The MOSFET VDS will tell you what is the maximum voltage it will tolerate. For example, if your battery voltage is 20V and the FET is rated at 40V, then you better be sure the motor's BEMF never exceeds the 40V mark as once that happens, you may need to kiss the FET goodbye. What can cause the motor voltage to increase the voltage so much? There are many mechanisms, but usually it is transients such as changing speed, dumping lots of currents into the battery, problems with parasitics (i.e. long wires, little electrolytic capacitance, etc.). But, if your application voltage never exceeds the 40V, then no worries!

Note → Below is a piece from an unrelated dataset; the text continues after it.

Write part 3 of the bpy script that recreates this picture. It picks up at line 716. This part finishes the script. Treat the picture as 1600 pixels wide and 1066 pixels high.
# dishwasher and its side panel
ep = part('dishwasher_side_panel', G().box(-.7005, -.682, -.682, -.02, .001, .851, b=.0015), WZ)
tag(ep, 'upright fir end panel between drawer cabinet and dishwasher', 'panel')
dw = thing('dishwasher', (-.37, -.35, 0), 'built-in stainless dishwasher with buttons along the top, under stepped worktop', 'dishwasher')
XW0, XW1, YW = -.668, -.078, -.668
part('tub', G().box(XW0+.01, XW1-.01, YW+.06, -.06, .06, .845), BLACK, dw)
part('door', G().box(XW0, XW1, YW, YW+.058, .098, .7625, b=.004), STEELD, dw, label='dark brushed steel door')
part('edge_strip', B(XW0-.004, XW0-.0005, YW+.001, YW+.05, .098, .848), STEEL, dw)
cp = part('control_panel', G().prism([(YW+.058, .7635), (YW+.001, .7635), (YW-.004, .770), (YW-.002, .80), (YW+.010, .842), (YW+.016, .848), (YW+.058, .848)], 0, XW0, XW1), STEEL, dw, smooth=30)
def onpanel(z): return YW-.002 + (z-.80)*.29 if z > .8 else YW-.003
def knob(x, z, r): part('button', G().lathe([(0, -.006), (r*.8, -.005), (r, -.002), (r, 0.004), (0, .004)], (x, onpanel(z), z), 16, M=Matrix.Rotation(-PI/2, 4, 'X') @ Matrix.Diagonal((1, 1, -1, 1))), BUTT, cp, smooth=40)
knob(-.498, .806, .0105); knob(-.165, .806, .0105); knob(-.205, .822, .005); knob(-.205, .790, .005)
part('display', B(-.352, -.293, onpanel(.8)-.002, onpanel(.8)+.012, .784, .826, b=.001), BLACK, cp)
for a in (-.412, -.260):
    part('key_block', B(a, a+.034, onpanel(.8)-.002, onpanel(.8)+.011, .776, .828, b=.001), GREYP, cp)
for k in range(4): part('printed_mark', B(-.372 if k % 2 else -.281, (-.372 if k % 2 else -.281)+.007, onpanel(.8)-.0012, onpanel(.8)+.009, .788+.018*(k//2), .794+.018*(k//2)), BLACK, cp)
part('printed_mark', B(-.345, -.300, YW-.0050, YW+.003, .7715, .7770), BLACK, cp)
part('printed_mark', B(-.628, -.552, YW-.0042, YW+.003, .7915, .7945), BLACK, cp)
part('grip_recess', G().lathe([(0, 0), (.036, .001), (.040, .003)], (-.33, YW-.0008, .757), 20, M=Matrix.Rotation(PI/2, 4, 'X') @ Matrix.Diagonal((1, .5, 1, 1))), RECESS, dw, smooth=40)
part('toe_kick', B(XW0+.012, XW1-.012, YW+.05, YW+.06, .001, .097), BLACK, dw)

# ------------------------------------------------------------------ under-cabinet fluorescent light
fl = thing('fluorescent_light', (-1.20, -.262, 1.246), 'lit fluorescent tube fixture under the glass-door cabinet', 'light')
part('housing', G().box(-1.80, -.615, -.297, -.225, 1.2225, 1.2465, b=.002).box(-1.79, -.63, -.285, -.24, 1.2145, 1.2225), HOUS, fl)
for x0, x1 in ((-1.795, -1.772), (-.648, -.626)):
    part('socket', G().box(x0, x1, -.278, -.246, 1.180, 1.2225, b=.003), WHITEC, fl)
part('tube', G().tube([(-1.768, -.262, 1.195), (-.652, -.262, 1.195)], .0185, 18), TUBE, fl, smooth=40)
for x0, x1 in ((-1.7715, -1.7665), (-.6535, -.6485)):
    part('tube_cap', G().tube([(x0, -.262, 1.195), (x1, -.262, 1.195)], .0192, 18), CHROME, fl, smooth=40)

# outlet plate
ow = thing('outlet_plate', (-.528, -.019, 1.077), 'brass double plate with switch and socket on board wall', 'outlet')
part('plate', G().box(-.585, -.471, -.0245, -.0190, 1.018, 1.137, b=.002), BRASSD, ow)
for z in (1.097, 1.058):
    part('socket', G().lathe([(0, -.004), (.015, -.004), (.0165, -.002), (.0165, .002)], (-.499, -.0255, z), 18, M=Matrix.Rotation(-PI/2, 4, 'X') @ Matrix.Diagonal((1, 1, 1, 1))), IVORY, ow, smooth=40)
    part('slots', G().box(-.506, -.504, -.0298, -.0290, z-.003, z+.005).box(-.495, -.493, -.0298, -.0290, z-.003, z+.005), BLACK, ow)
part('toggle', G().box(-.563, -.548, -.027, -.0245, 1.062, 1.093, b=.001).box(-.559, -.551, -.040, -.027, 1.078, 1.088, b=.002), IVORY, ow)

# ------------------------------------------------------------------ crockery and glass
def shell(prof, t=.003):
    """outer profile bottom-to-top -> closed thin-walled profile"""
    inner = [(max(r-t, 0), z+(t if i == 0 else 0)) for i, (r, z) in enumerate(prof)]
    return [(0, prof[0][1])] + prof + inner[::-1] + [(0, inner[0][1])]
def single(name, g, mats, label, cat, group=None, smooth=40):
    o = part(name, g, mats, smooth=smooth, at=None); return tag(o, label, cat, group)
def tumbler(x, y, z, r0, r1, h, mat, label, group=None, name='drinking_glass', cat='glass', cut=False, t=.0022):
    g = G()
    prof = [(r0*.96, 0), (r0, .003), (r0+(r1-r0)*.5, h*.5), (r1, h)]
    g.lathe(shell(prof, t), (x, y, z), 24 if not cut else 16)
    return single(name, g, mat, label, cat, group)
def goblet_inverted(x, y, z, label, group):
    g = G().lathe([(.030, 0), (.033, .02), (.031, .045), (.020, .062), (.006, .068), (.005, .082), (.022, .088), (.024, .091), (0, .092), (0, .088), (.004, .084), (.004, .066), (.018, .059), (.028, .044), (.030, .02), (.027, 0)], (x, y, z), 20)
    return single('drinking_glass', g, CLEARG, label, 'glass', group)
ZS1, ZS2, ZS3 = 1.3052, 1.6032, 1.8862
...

Then comes current. This is a super tough area because you will see a current rating, but this is often associated with ambient temperature and the system's thermal impedance. Just because a FET is rated at 100A does not mean you can do 100A for saecula saeculorum. If your thermal impedance is really, really good (i.e. lots of heat sinking, air flow, etc.), then you may be able to sink/source 100A for minutes or hours. But if the thermal impedance is poor (and it is often the case), then you will start to gain temperature rise and eventually the FETs will over heat. Once again, this is the moment in which the FET smokes out. Do note the current requirement is driven by the application torque, not the FET or even the motor, although the motor will kind of have a little bit of a say. The load has the last word, though.

100% tied to current is the RDSON. This is probably the most important aspects of FET selection as ideally you would want a 0 Ohm RDSON to make the power loss 0. Yet of course, such a dreamy thing remains to become real… What RDSON will do, however, is tell you how much energy is lost on the FET. And whatever power is lost on the FET, is a power you can’t juice into the motor.

There are two components. I^2*R is how much power will be dissipated in the FET in the form of heat. And again, this power the motor will never see. Also, RDSON*I will tell you what is the voltage drop. Again, whatever voltage is dropped on the FET is a voltage the motor will not see. The result? This is a speed you won’t be able to reach. For example, if you have a 20V battery but you lose 1V in the FETs, wiring, and all that stuff, then your motor can’t obtain a speed equivalent to 20V, because the motor can’t see 20V. There are some algorithms which squeeze the voltage the motor sees, but these are way out there… Do note in most cases the RDSON is so low, this only starts to become noticeable at high current levels. This is the main motor performance impactor, though.

Finally comes all the mambo jambo with internal gate resistance, input capacitance, etc. All of this is important to the extent of what is called switching losses. RDSON represents conduction losses, and turning the FETs ON and OFF represents switching losses. Add these two losses up, and that is the power the motor will never see. If you can turn the FETs ON/OFF REALLY fast, then you have very little switching losses, albeit you increase your EMI. If you turn it ON/OFF really slow, then the switching losses increase. Also, how fast you turn the H Bridge leg ON and OFF defines your dead time, which also plays a role in efficiency. BLDC motors, however, have fantastic efficiencies! I think the record is something like 96% or something around there?

The propagation delay on the MOSFETs really doesn’t do a whole lot of impact, if any. First of all, they are super short (nanoseconds) and second, if everything is phased out equally, then to the motor nothing is phased out.

Sorry for the long post!
Thank you really for such a detailed mail.